The Notion Of The US Total Market Portfolio Is Redundant And Really Kind Of Silly

Today I am going to channel my inner Cliff Asness and demonstrate why it is more or less irrelevant whether you own a Total US Market index fund or an S&P 500 index fund. Intuitively, the reason for this is straightforward:

Since a Total US Market index fund is market capitalization weighted, it is dominated by the largest companies. The largest US companies are all included in the S&P 500. Hence, S&P 500 stocks drive the overwhelming majority of the return of the total market portfolio.

If you trust me, you can stop reading here. If you would prefer to see some supporting data, read on. Fair warning: it gets wonkish rather quickly.

Statistical Evidence

I used Portfolio Visualizer to run regressions on two widely held index funds using the Fama-French Three Factor Model. The model fits the index funds extremely well as evidenced by the respective R^2 values of 99.7% and 99.99% (this means the model explains over 99% of the variation in returns over the time time period analyzed). One regression was for VTSMX and the other for VFIAX. Below is the output:

Source: Portfolio Visualizer
Source: Portfolio Visualizer

The key numbers are in the Loading column. Do a quick visual compare/contrast. See how they are almost identical? That is because at the end of the day, when you own the market portfolio, most of your money is invested in S&P 500 stocks (you can verify this using the actual portfolio holdings if you want).

This is further underscored by Portfolio Visualizer’s performance attribution analysis:

Source: Portfolio Visualizer

In the attribution table, SMB means “the return you got from investing in smaller companies” and HML means “the return you got from investing in “cheap” (value) stocks versus “expensive” (growth) stocks. The total market fund earned basically no return from exposure to small companies over this time period, while the value/growth stock exposures are so similar as to be irrelevant.

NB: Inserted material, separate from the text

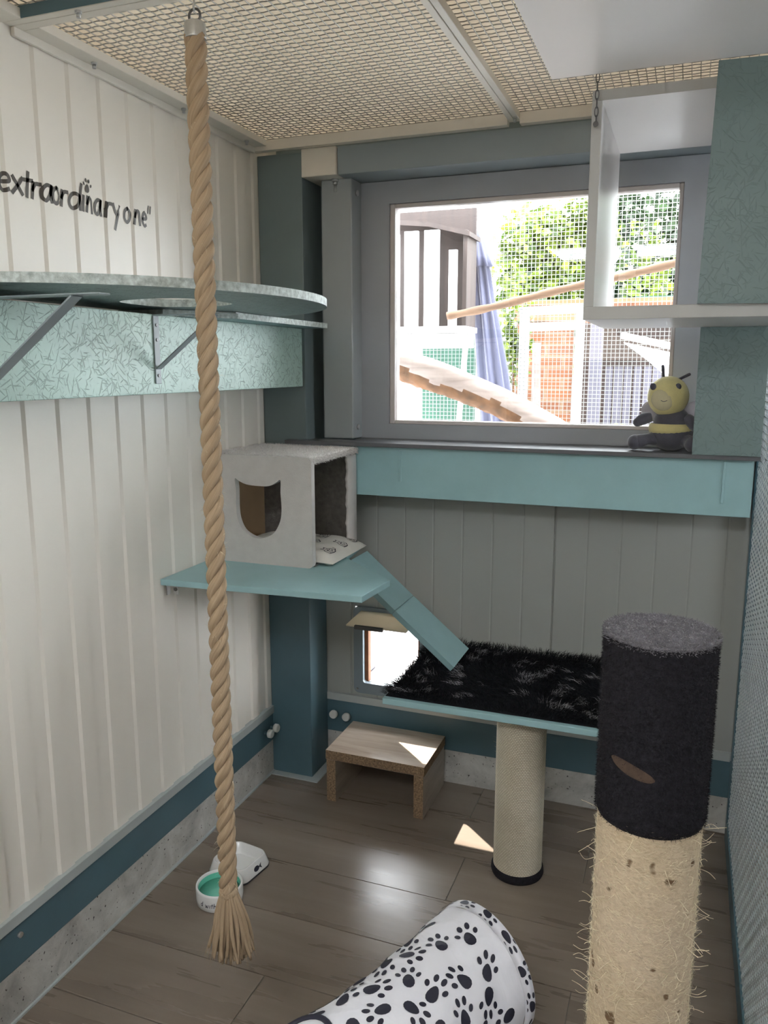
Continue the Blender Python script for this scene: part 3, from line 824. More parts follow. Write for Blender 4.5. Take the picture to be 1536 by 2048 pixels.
def cushion():
    x0, x1, y0, y1, z0 = -1.345, -.968, 2.128, 2.414, ZP+.0065
    mb = MB(); nx, ny = 34, 26; top = []
    def H(u, v):
        e = (1-abs(2*u-1)**3)*(1-abs(2*v-1)**3)
        return .040*e**.42 + .003*sin(u*19+v*7)*e + .002*sin(v*31+u*5)*e
    def pos(u, v):
        sag = max(0, (x0+(x1-x0)*u)-(-1.02))
        k = 1.-.09*sin(pi*v)*(u > .5)*(2*u-1)*0
        return Vector((x0+(x1-x0)*u*1.0, y0+(y1-y0)*v + .012*(u-.5)*(1-2*v), z0+.006+H(u, v)-sag*.06))
    for i in range(nx+1):
        for j in range(ny+1): top.append(pos(i/nx, j/ny))
    W = ny+1
    fs = [(i*W+j, (i+1)*W+j, (i+1)*W+j+1, i*W+j+1) for i in range(nx) for j in range(ny)]
    mb.add(top, fs, 0, smooth=True)
    bot = [Vector((p.x, p.y, z0-(.004 if p.x > -1.0 else 0))) if 0 < i < nx and 0 < j < ny else p for i in range(nx+1) for j in range(ny+1) for p in [top[i*W+j]]]
    mb.add(bot, [f[::-1] for f in fs], 0, smooth=True)
    fn = lambda u, v: pos(u, v)+Vector((0, 0, .0012))
    # line drawings of sitting cats
    def cat(u, v, s, rot):
        body = [(-.5, -.5), (-.55, 0), (-.35, .35), (-.4, .75), (-.2, .6), (.05, .6), (.2, .78), (.22, .35), (.5, .1), (.6, -.4), (.1, -.55), (-.5, -.5)]
        extra = [[(-.2, .3), (-.1, .26)], [(.05, .3), (.12, .27)], [(-.25, -.5), (-.2, -.1)], [(.05, -.5), (.05, -.15)], [(.55, -.35), (.85, -.2), (.8, .1)], [(-.3, 0), (.3, .05)], [(-.1, .12), (.02, .14)], [(.2, -.3), (.4, -.1)]]
        for st in [body]+extra:
            P = [(u+(x*cos(rot)-y*sin(rot))*s*.75, v+(x*sin(rot)+y*cos(rot))*s) for x, y in st]
            ribbon(mb, cr(P, 3), .0075, fn, 1)
    random.seed(3)
    for uu, vv in ((.93, .2), (.94, .52), (.935, .82), (.72, .12), (.73, .4), (.72, .7), (.5, .22), (.5, .5), (.5, .8), (.27, .2), (.3, .5), (.27, .8)):
        cat(uu-.03, vv, .11, random.uniform(1.2, 1.9))
    tag(mb.build('cat_cushion', ['cushion', 'navy'], origin=(-1.15, 2.27, z0)), 'flat cream cushion with cat line drawings lying in the cat house', 'cushion')
cushion()

def ramp():
    root = thing('cat_ramp', (-.82, 2.36, .745), 'narrow teal hinged ramp board leading down from platform to black fur rug', 'ramp')
    a = Vector((-.984, 0, .886)); m_ = Vector((-.818, 0, .746)); e = Vector((-.624, 0, .585))
    d = (e-a).normalized(); nn = Vector((-d.z, 0, d.x)); nn = nn if nn.z > 0 else -nn
    for p, q, nm in ((a, m_-d*.001, 'upper_board'), (m_+d*.001, e, 'lower_board')):
        b = MB(); vs = []
        for pt in (p, q):
            for y in (2.272, 2.452):
                vs += [Vector((pt.x, y, pt.z))+nn*0, Vector((pt.x, y, pt.z))-nn*.018]
        b.add(vs, [(0, 2, 3, 1), (4, 5, 7, 6), (0, 4, 6, 2), (1, 3, 7, 5), (0, 1, 5, 4), (2, 6, 7, 3)])
        o = b.build(nm, ['teal', 'teal_dark'], root)
        for p_ in o.data.polygons:
            if abs(p_.normal.y) > .5: p_.material_index = 1  # same teal, darkened on the ramp sides to carry their shade
ramp()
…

The market cap weighted total US market portfolio does not provide a meaningful exposure to small company stock returns (or a meaningful tilt to value or growth stocks–a non-issue for the purposes of this post).

Put another way, in statistical terms, the total US market index behaves nearly identically to an S&P 500 index fund.

For people who are knowingly overweight US large cap stocks in the form of the S&P 500, I’ve got nothing to argue with you over. This bet has worked out pretty well over the last couple of decades. Maybe it will keep working (there are a lot of great businesses in the S&P 500). Maybe it won’t keep working (a lot of those companies are richly valued). Anyone who claims he can handicap future market returns with any degree of accuracy is an idiot or a liar (possibly both).

For people who are naively overweight US large cap stocks in the form of the S&P 500, I have this to say: like it or not you have made a bet on a particular market segment. Admittedly, these are high quality companies and the underlying revenue sources are globally diversified. However, the valuation risk is not necessarily very well diversified. Something like 20% of the portfolio is invested in FANG stocks (that’s an off-the-cuff number).

My point here is not to say definitively that the S&P 500 is a bad place to be invested. No one knows what the next 30 years will look like.

Rather, I am making a philosophical point about asset allocation. Namely, when you “passively” allocate assets predominantly to a market cap weighted US total market portfolio, you have implicitly made an active decision to concentrate your risk exposure in US large cap stocks. Only about 50% of global equity market capitalization is located in the US. If you truly believed in the logic behind a capitalization weighted total market portfolio, you would obtain all your equity exposure via something like ACWI.

However, I have yet to meet anyone who does this. Or any financial advisor who recommends it.